Der Prozess findet vor dem Landgericht Chemnitz statt. Es ist das erste von drei Verfahren mit insgesamt 27 Beschuldigten. Allerdings wurden zwischenzeitlich sieben Verfahren ohne Verhandlung eingestellt, zum Teil gegen Geldauflagen. In dem am Montag beginnenden ersten Prozess stehen nur sechs der zunächst neun Angeklagten vor Gericht. Zwei der beschuldigten Männer seien untergetaucht, gegen einen dritten sei das Verfahren eingestellt worden, hieß es.

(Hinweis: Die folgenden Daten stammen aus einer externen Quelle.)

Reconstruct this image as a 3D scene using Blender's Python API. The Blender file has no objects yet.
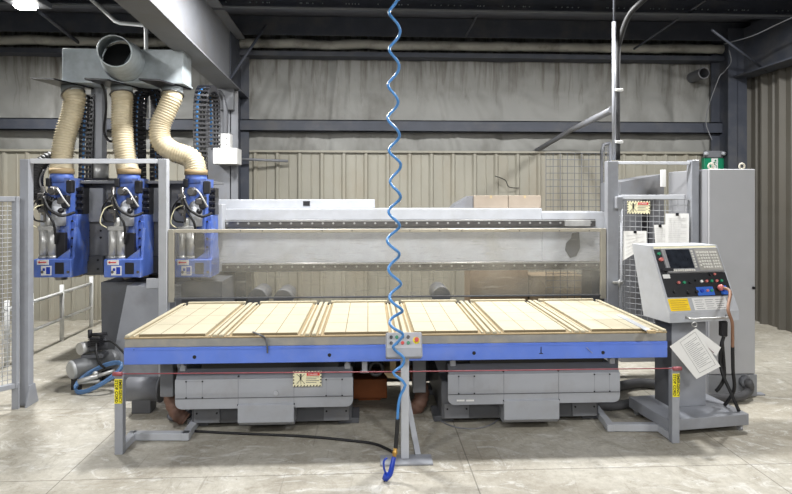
import bpy, bmesh, math, random
from mathutils import Vector, Matrix, noise
random.seed(7)
C = bpy.context.scene.collection
SC = bpy.context.scene
PI = math.pi

# ------------------------------------------------------------------ camera, world, lights, exposure
TH = math.radians(2.75); SN, CS = math.sin(TH), math.cos(TH)
EYE = 1.65; FOC = 572.0; HOR = 197.0
cam_d = bpy.data.cameras.new('camera'); cam = bpy.data.objects.new('camera', cam_d); C.objects.link(cam)
cam.location = (0, 0, EYE); cam.rotation_euler = (PI/2, 0, -TH)
cam_d.sensor_width = 36; cam_d.lens = 36*FOC/792; cam_d.shift_y = (HOR-247)/792; cam_d.clip_start = .05
SC.camera = cam

w = bpy.data.worlds.new('world'); SC.world = w; w.use_nodes = True
w.node_tree.nodes['Background'].inputs[0].default_value = (.93, .96, 1, 1)
w.node_tree.nodes['Background'].inputs[1].default_value = .21

def area(name, loc, size, power, target=None, color=(1, .995, .985), sy=None, spread=PI):
    d = bpy.data.lights.new(name, 'AREA'); d.shape = 'RECTANGLE'; d.size = size; d.size_y = sy or size
    d.energy = power; d.color = color; d.spread = spread
    o = bpy.data.objects.new(name, d); C.objects.link(o); o.location = loc
    if target: o.rotation_euler = (Vector(target)-Vector(loc)).to_track_quat('-Z', 'Y').to_euler()
    return o
area('lamp_light_rear_left', (-3.45, 5.95, 3.50), .3, 130)
area('lamp_light_rear_middle', (-.9, 5.12, 3.7), .25, 108)
area('lamp_light_rear_centre', (1.5, 5.12, 3.7), .25, 108)
area('lamp_light_rear_right', (3.9, 5.2, 3.7), .25, 110)
area('lamp_light_front_left', (-3.4, .2, 3.9), .6, 105, (-1.6, 3.7, .5))
area('lamp_light_front_middle', (.1, .2, 3.9), .6, 50, (.1, 3.3, 0))
area('lamp_light_front_right', (3.6, .2, 3.9), .6, 100, (1.8, 3.7, .5))
area('lamp_light_far', (0, -2.5, 4.0), 2.0, 150, (0, 4.2, .6))

SC.view_settings.view_transform = 'Standard'; SC.view_settings.look = 'None'
SC.view_settings.exposure = .25; SC.view_settings.gamma = 1
SC.view_settings.use_curve_mapping = False

# ------------------------------------------------------------------ helpers
def P(px, py, Y):
    """point of the place seen at (px,py) on the vertical plane at depth Y"""
    u = (px-396)/FOC; t = Y/(CS-u*SN)
    return Vector((t*(SN+u*CS), Y, EYE+(HOR-py)/FOC*t))
def F(px, py, z=0.0):
    """point at height z (below the eye) seen at (px,py)"""
    t = (EYE-z)*FOC/(py-HOR); u = (px-396)/FOC
    return Vector((t*(SN+u*CS), t*(CS-u*SN), z))
def X(px, Y): return P(px, HOR, Y).x
def Z(px, py, Y): return P(px, py, Y).z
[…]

Die Anwältin eines Nebenklägers, Kati Lang, betonte, bei den Ereignissen im September 2018 habe es sich um einen „Schulterschluss der extrem Rechten“ gehandelt. Auch der spätere Mörder des Kasseler Regierungspräsidenten Walter Lübcke (CDU), Stephan E., sei unter den Demonstranten gewesen sein. Der hessische Rechtsextremist E. wurde Anfang 2021 verurteilt.

Lang kritisierte das Landgericht Chemnitz. Es sei nicht mit den für solch ein Verfahren notwendigen Erkenntnissen vorgegangen. Die Staatsanwaltschaft hatte bereits vor mehr als zwei Jahren, im Herbst 2021, Anklage erhoben.

Lang vertritt einen Mandanten, der am 1. September 2018 mehrere Faustschläge im Gesicht sowie Tritte erleiden musste. Insgesamt gibt es Lang zufolge fünf Nebenkläger. Die Angeklagten kämen aus der Braunschweiger Neonazi-Szene, aus Dortmund und Sachsen, sagte sie.

Anwälte von Betroffenen hätten mit dem Chemnitzer Gericht sowohl um die Zulassung von Nebenklägern als auch immer wieder um Akteneinsicht gestritten, sagte Lang. Eine der drei Kammern im Verfahren reagiere gar nicht. Lang attestierte dem Gericht „ganz viel Unwillen, dieses Verfahren zu organisieren“. Es habe sich „kein Ruhmesblatt für die Aufklärung rechter Gewalttaten“ erworben.

Andre Löscher von der Opferberatung RAA Sachsen, bestätigte: Nach gut fünf Jahren gebe es bei Betroffenen Ärger und Frust über die lange Dauer der Aufarbeitung. Dies sei eine hohe Belastung für Geschädigte. Für Betroffene stehe nicht die Strafhöhe im Vordergrund, sondern dass der Prozess überhaupt stattfindet, sagte Löscher.

Nach der tödlichen Messerattacke im August 2018 in Chemnitz war ein Jahr später ein Syrer wegen Totschlags verurteilt worden. Die Bewertung der massiven Proteste von 2018 hatte nachträglich die Versetzung des damaligen Präsidenten des Bundesamtes für Verfassungsschutz, Hans-Georg Maaßen, in den einstweiligen Ruhestand zur Folge.